Federal Income Tax Preferences Favor the Very Wealthy

August 28, 2012

I really appreciate the service provided by NPR and WNYC in terms of trying to present a variety of positions and opinions on our economy, our country and a broad array of other subjects.

Tonight, I listened to an interview of former Gov. John H. Sununu by Brian Lehrer.

Gov. Sununu has some interesting perspectives based on years of academic and political leadership, as well as a sound educational foundation – including a PhD from MIT.

Gov. Sununu has some strong opinions, some of which he shared with listeners in the interview.

One opinion I heard revolved around federal income taxes on dividends and capital gains.  As I understood Gov. Sununu, his posture is that we need to protect the favored tax status on dividends and capital gains because this rewards and encourages entrepreneurs to take risks, to create new enterprise, and to create and sustain new jobs.

I like this strategy for active equity investors who devote a substantial amount of their own personal time and energy, in addition to their capital investment, in the business.

Where I believe we ought to consider drawing the line is with passive equity investors.

Under the leadership of President Ronald Reagan, Congress enacted the Tax Reform Act of 1986, which essentially eliminated many of the tax preferences formerly available through real estate investment transactions.  In the Revenue Reconciliation Act of 1993, Congress “relaxed” the rules somewhat for active real estate investors, allowing those who meet defined requirements necessary to be considered a real estate professional to bypass the passive activity rules for real estate investments in which they materially participated.

Today, we allow those who are essentially passive equity investors to treat significant amounts of passive income from equity investments in the form of dividends and capital gains as preference items for federal tax purposes.  Meanwhile, hard working Americans – including most small business owners – are taxed at standard income tax rates, compounded by the mysterious “Alternative Minimum Tax”.

Our standard income tax system is indexed so that as taxable income increases, the effective tax rate increases.

As an example, an American family with 2 adults which had a taxable income of $100k from employment in 2011 were in the 25% tax bracket, but they didn’t have to pay 25% in federal income taxes on the full amount. Rather, they paid 10% on the first $16,050, 15% on the next $49,050, and 25% on the last $34,900. This works out to a federal income tax obligation of $17,687.50, or an effective rate of just under 18%.

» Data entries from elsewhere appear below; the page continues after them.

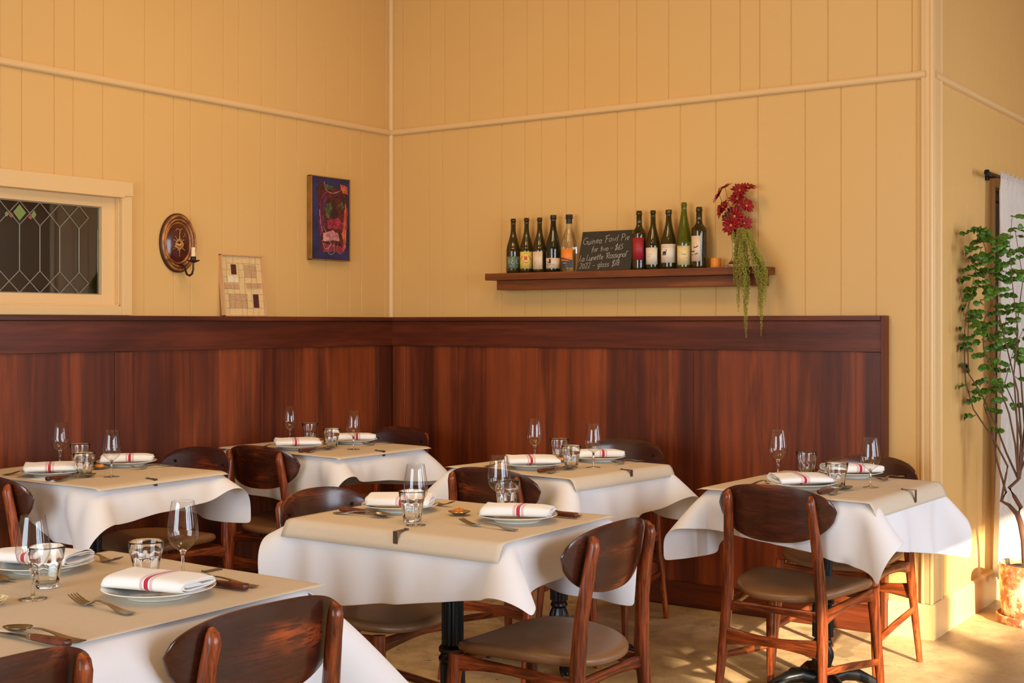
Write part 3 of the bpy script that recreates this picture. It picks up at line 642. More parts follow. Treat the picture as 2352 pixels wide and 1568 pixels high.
for kx, T in TABLES.items():
    cx, cy = T['c']; a, b = T['h']; rz = math.radians(T['r'])
    spots = [(0, 0)] if kx != 'F' else [(0, 0.32), (0, -0.32)]
    for si, (sx, sy) in enumerate(spots):
        t = base0 if (kx, si) == ('F', 1) else copy_tree(base0)
        t.location = (cx + sx, cy + sy, 0); t.rotation_euler = (0, 0, rz)
        hb = b if kx != 'F' else 0.318
        q = MB(); q.box(-a + 0.014, a - 0.014, -hb + 0.014, hb - 0.014, 0.724, 0.759, 0.012); top = q.build('tabletop', M['table_top_wood'], t)
        extra = '' if kx != 'F' else (', far half' if si == 0 else ', near half')
        tag(t, 'cast iron pedestal under ' + T['ph'] + extra, 'table', 'pedestal tables')
    W, H, ox, oy, cr = T['cl']
    walls = None
    if kx in 'AB': walls = [(0, 0.062 - cx, 1)]
    chs = {'E': ((1, -1, -.29, .29), (1, 1, -.3, .15)), 'D': ((1, -1, -.24, .22), (1, 1, -.3, .1)), 'B': ((1, -1, -.24, .22),), 'A': ((1, -1, -.21, .26),), 'C': ((0, 1, -.20, .27),), 'F': ()}[kx]
    nu, nv, P = drape(a, b, W, H, ox, oy, math.radians(cr), n=40 if kx != 'F' else 52, seed=ord(kx), walls=walls, chairs=chs, steps=170, iters=14, grav=1.2)
    o = cloth_obj('tablecloth', nu, nv, P, M['cloth'], 0.7640); o.location = (cx, cy, 0); o.rotation_euler = (0, 0, rz)
    tag(o, 'white cotton tablecloth hanging over ' + T['ph'], 'tablecloth', 'white tablecloths'); CL[kx] = o
    if kx != 'F':
        p = paper_obj(a, b, T['po'], 0.7698, seed=ord(kx)); p.location = (cx, cy, 0); p.rotation_euler = (0, 0, rz)
        tag(p, 'brown kraft paper sheet covering ' + T['ph'], 'paper table cover', 'kraft paper covers')
    else:
        p = paper_obj(a - 0.006, 0.335, (0.0, -0.008, 0.0, 0.012), 0.7700, seed=3); p.location = (cx, cy + 0.345 - 0.02, 0)
        tag(p, 'brown kraft paper on the far half of the big lower-left table', 'paper table cover', 'kraft paper covers')
        p = paper_obj(a - 0.006, 0.33, (0.0, -0.012, 0.01, 0.0), 0.7692, seed=5); p.location = (cx, cy - 0.320, 0)
        tag(p, 'second brown kraft sheet past the seam in the bottom-left corner', 'paper table cover', 'kraft paper covers')

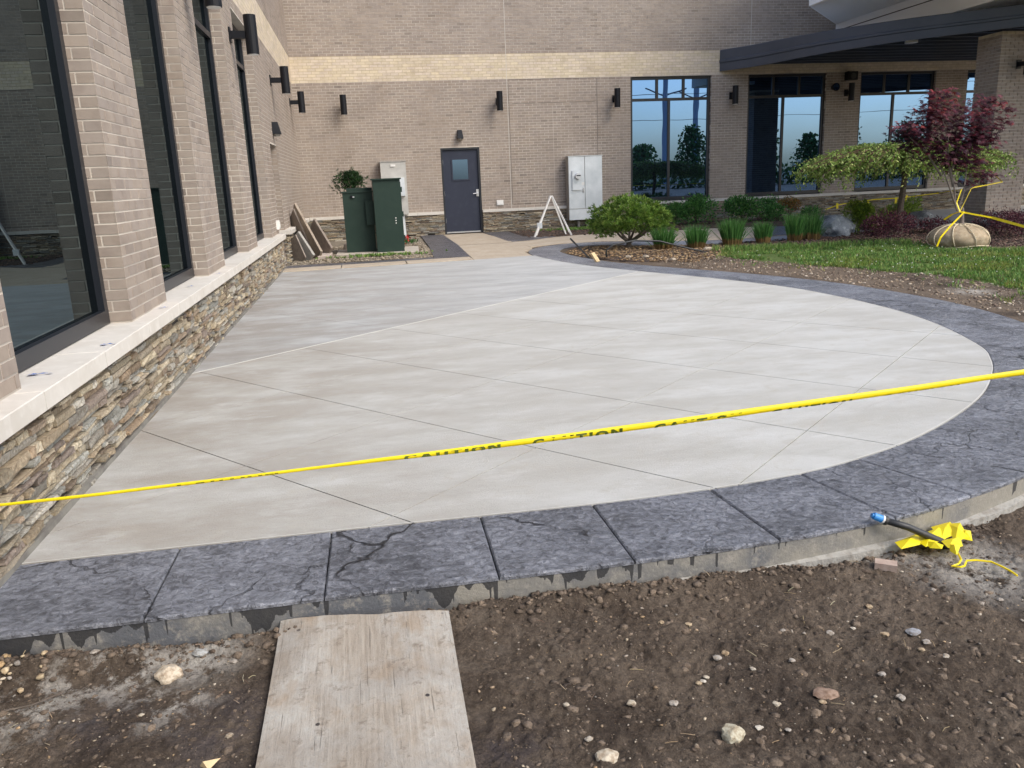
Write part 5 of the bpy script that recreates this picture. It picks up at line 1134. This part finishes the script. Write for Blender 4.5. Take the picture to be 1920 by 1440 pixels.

Now, contrast this against a passive investor who receives most of his income from passive activities, and where there is no indexing in place.  How is this rational, appropriate or equitable?

I would have hoped to hear a well-educated and knowledgeable individual like John H. Sununu give us a more informed and critical analysis of the overall situation here, versus trying to create what sounded on the radio to be a biased, inflammatory and very narrow interpretation of the facts.